* [Goal of the exercise] Pictures do not belong in your copy. Repeat all the other data exactly.
═════ Given information ═════
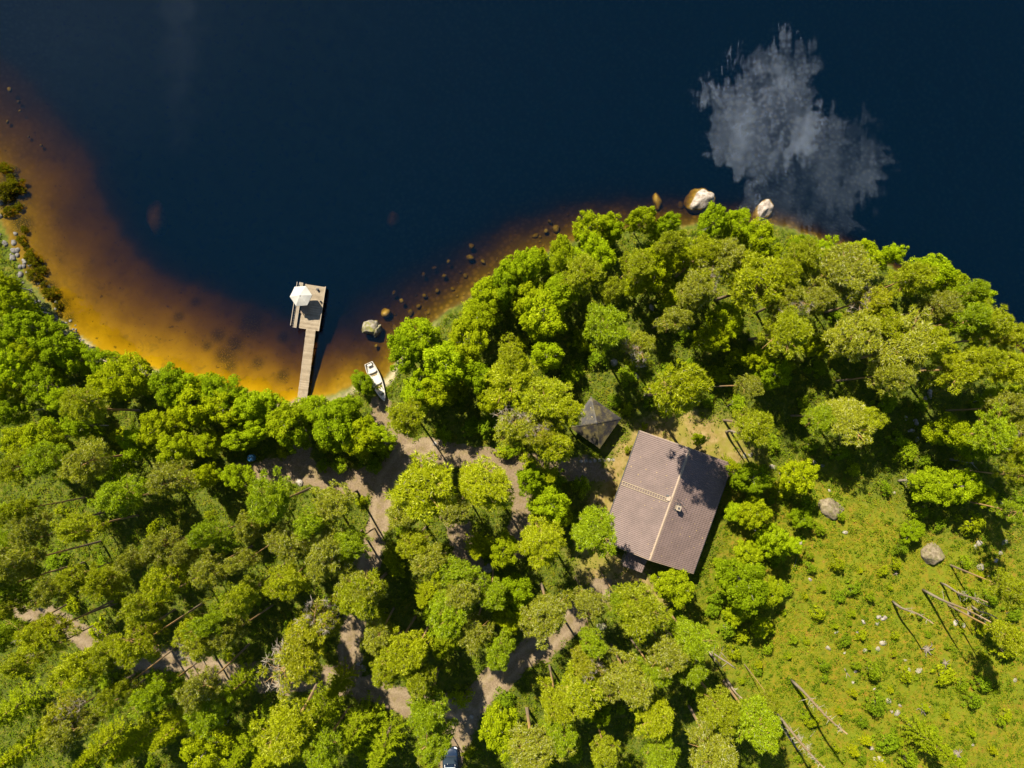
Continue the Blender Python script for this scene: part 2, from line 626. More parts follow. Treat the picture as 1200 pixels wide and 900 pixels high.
xs, ys = axis(-66, 66, .36, 3000), axis(-50, 54, .36, 3000)
X, Y = np.meshgrid(xs, ys)
P = np.stack([X.ravel(), Y.ravel()], 1)
Z = height(P)
D = shore_d(P)
ni, nj = len(xs), len(ys)
I = np.arange(ni * nj).reshape(nj, ni)
quads = np.stack([I[:-1, :-1].ravel(), I[:-1, 1:].ravel(), I[1:, 1:].ravel(), I[1:, :-1].ravel()], 1)
me = np_mesh('ground', np.column_stack([P, Z]), [quads], [M['ground']], smooth_=True)
stonyx = np.interp(P[:, 0], [-62, -52, -44, -26, -18, -10, 60], [.75, .25, 0, 0, .45, .9, 1])
weedmask = np.zeros(len(P))
for (u, v, r) in [(8, 215, 1.8), (24, 262, 1.6), (40, 312, 1.6), (56, 338, 1.5), (68, 360, 1.3), (10, 225, 2.6), (70, 358, 1.6), (80, 374, 1.0), (262, 416, 1.6), (272, 402, 1.5), (268, 428, 1.0), (300, 425, 1.0), (252, 392, 1.2), (290, 378, 2.2), (327, 394, .9), (330, 440, 1.0), (240, 405, .8), (205, 370, .8), (224, 352, .7)]:
    x, y = gpx(u, v)
    weedmask = np.maximum(weedmask, smooth(1.2 - np.hypot(P[:, 0] - x, P[:, 1] - y) / r) * (.9 if u < 100 else .75))
beach = smooth(1 - np.abs(D - .55) / .8) * np.interp(P[:, 0], [-58, -53, -49, -46, -40, -20, -14, -8], [0, .15, .9, .6, .15, .3, .8, 0])
for nm, a in (('rut', rut_mask(P)), ('path', path_mask(P)), ('yard', yard_mask(P)), ('meadow', meadow_mask(P)), ('bed', smooth(-D / .35 + .3)),
              ('stony', stonyx), ('weed', weedmask), ('beach', beach)):
    at = me.attributes.new(nm, 'FLOAT', 'POINT')
    at.data.foreach_set('value', a.astype(np.float32))
ground = tag(link(bpy.data.objects.new('ground', me)), kind='structure')

L = 3400.0
lm = np_mesh('lake', np.column_stack([P, np.zeros(len(P))]), [quads], [M['water']])
at = lm.attributes.new('column', 'FLOAT', 'POINT')
at.data.foreach_set('value', (1 - np.exp(-np.maximum(-Z - .1, 0) / 1.1)).astype(np.float32))
water = tag(link(bpy.data.objects.new('lake', lm)), kind='structure')

# ------------------------------------------------------------------ foliage builders
def unit(n):
    v = RNG.normal(size=(n, 3))
    return v / np.linalg.norm(v, axis=1)[:, None]


def norm(v):
    return v / np.maximum(np.linalg.norm(v, axis=1)[:, None], 1e-9)


def blades(C, N, k, Lr, w, spread=.8):
    """k needle blades per tuft, one triangle each"""
    C, N = np.repeat(C, k, 0), np.repeat(N, k, 0)
    n = len(C)
    d = norm(N * .7 + unit(n) * spread)
    s = norm(np.cross(d, np.array([0, 0, 1.0]) + unit(n) * .75))
    Lh = RNG.uniform(*Lr, n)[:, None]
    w = w * RNG.uniform(.6, 1.5, n)[:, None]
    V = np.stack([C - s * w / 2, C + s * w / 2, C + d * Lh], 1).reshape(-1, 3)
    return V, np.arange(3 * n).reshape(n, 3)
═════
* [Finished task]
Continue the Blender Python script for this scene: part 2, from line 626. More parts follow. Treat the picture as 1200 pixels wide and 900 pixels high.
xs, ys = axis(-66, 66, .36, 3000), axis(-50, 54, .36, 3000)
X, Y = np.meshgrid(xs, ys)
P = np.stack([X.ravel(), Y.ravel()], 1)
Z = height(P)
D = shore_d(P)
ni, nj = len(xs), len(ys)
I = np.arange(ni * nj).reshape(nj, ni)
quads = np.stack([I[:-1, :-1].ravel(), I[:-1, 1:].ravel(), I[1:, 1:].ravel(), I[1:, :-1].ravel()], 1)
me = np_mesh('ground', np.column_stack([P, Z]), [quads], [M['ground']], smooth_=True)
stonyx = np.interp(P[:, 0], [-62, -52, -44, -26, -18, -10, 60], [.75, .25, 0, 0, .45, .9, 1])
weedmask = np.zeros(len(P))
for (u, v, r) in [(8, 215, 1.8), (24, 262, 1.6), (40, 312, 1.6), (56, 338, 1.5), (68, 360, 1.3), (10, 225, 2.6), (70, 358, 1.6), (80, 374, 1.0), (262, 416, 1.6), (272, 402, 1.5), (268, 428, 1.0), (300, 425, 1.0), (252, 392, 1.2), (290, 378, 2.2), (327, 394, .9), (330, 440, 1.0), (240, 405, .8), (205, 370, .8), (224, 352, .7)]:
    x, y = gpx(u, v)
    weedmask = np.maximum(weedmask, smooth(1.2 - np.hypot(P[:, 0] - x, P[:, 1] - y) / r) * (.9 if u < 100 else .75))
beach = smooth(1 - np.abs(D - .55) / .8) * np.interp(P[:, 0], [-58, -53, -49, -46, -40, -20, -14, -8], [0, .15, .9, .6, .15, .3, .8, 0])
for nm, a in (('rut', rut_mask(P)), ('path', path_mask(P)), ('yard', yard_mask(P)), ('meadow', meadow_mask(P)), ('bed', smooth(-D / .35 + .3)),
              ('stony', stonyx), ('weed', weedmask), ('beach', beach)):
    at = me.attributes.new(nm, 'FLOAT', 'POINT')
    at.data.foreach_set('value', a.astype(np.float32))
ground = tag(link(bpy.data.objects.new('ground', me)), kind='structure')

L = 3400.0
lm = np_mesh('lake', np.column_stack([P, np.zeros(len(P))]), [quads], [M['water']])
at = lm.attributes.new('column', 'FLOAT', 'POINT')
at.data.foreach_set('value', (1 - np.exp(-np.maximum(-Z - .1, 0) / 1.1)).astype(np.float32))
water = tag(link(bpy.data.objects.new('lake', lm)), kind='structure')

# ------------------------------------------------------------------ foliage builders
def unit(n):
    v = RNG.normal(size=(n, 3))
    return v / np.linalg.norm(v, axis=1)[:, None]


def norm(v):
    return v / np.maximum(np.linalg.norm(v, axis=1)[:, None], 1e-9)


def blades(C, N, k, Lr, w, spread=.8):
    """k needle blades per tuft, one triangle each"""
    C, N = np.repeat(C, k, 0), np.repeat(N, k, 0)
    n = len(C)
    d = norm(N * .7 + unit(n) * spread)
    s = norm(np.cross(d, np.array([0, 0, 1.0]) + unit(n) * .75))
    Lh = RNG.uniform(*Lr, n)[:, None]
    w = w * RNG.uniform(.6, 1.5, n)[:, None]
    V = np.stack([C - s * w / 2, C + s * w / 2, C + d * Lh], 1).reshape(-1, 3)
    return V, np.arange(3 * n).reshape(n, 3)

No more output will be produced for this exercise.